According to his analysis, Bitcoin has been moving within this channel and recently bounced off strong support in the $108,000–$109,000 region. Shabann suggested that the market has now entered a natural correction phase, with the midline of the channel serving as the key level for determining the next move.
If Bitcoin trends lower, a retest of support around $105,000 remains possible. Shabann argued that such a move would set up another rebound, offering an ideal entry point for traders. In a bullish scenario, holding the upper boundary of the channel could trigger a strong continuation of the uptrend, with the analyst projecting a rally of over 30%—potentially lifting Bitcoin as high as $156,000. Conversely, a break below $105,000 would hand control back to the bears, exposing the psychological $100,000 region.
Another voice in the market, top crypto analyst Maartunn, flagged a significant development on Bybit, where the Taker Buy/Sell Ratio surged to 24.26, the highest since September. This spike indicates an aggressive wave of long positions, a signal often associated with strong bullish intent.
Bitcoin’s market structure is “just clean,” said crypto analyst Matthew Hyland, referring to a double bottom in the daily time frame and a potential breakout from an inverse head-and-shoulders pattern.
“Entering Q4 post halving where BTC has found cycle highs historically”. As Cointelegraph reported, BTC price may rally toward the $140,000 range next if the resistance between $112,000 and $114,000 is broken.
The coming days will be pivotal as Bitcoin tests the $115,000 resistance zone. A decisive breakout could validate bullish positioning and pave the way toward $117,500, while failure to clear resistance may trigger profit-taking or liquidations, dragging prices back toward $110,000. A confirmed move above $117,500 would also break the current lower-high structure, potentially opening the path to retesting $120,000 and higher.

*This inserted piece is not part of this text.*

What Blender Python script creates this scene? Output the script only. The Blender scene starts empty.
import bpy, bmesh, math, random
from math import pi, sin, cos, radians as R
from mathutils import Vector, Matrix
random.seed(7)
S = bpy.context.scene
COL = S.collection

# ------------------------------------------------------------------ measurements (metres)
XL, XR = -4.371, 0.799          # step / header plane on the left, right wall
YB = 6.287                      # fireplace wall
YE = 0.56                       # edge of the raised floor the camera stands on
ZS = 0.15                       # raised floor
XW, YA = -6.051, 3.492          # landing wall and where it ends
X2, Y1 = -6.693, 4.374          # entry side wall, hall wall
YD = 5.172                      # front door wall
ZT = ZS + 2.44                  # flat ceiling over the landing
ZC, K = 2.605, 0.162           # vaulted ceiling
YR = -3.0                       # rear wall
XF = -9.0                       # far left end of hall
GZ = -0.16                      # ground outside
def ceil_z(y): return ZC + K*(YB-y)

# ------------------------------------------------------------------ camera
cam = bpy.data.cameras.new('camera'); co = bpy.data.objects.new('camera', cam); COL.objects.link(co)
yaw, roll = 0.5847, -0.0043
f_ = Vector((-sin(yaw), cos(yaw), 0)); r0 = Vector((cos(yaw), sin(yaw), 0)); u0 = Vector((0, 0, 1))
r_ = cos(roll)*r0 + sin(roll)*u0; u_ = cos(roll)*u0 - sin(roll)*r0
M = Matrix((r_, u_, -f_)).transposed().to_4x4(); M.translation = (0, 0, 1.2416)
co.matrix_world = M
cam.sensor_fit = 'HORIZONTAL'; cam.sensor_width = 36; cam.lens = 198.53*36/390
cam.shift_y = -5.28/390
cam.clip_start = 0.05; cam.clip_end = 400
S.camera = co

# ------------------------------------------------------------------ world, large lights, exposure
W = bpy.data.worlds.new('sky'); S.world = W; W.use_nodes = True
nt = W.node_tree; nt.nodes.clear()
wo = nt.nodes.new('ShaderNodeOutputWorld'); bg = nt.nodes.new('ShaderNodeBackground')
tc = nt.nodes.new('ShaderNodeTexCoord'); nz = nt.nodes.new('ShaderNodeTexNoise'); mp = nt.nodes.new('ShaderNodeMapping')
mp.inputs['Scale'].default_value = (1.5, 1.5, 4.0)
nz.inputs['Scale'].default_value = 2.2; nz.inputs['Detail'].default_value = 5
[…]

For now, market sentiment leans bullish, particularly as Bitcoin appears set to close September in positive territory, up 4.5% around $113,100. Historically, a green September has often preceded strong year-end rallies, adding weight to optimistic projections for the months ahead.
Future Outlook
Despite Bitcoin price retracement and bullish price projection, risks still linger. The looming threat of a U.S. government shutdown is keeping traders cautious, as risk assets like Bitcoin tend to react sharply to political and fiscal uncertainty.
With the deadline approaching, volatility is expected to increase, making the next moves in Bitcoin’s price action all the more crucial.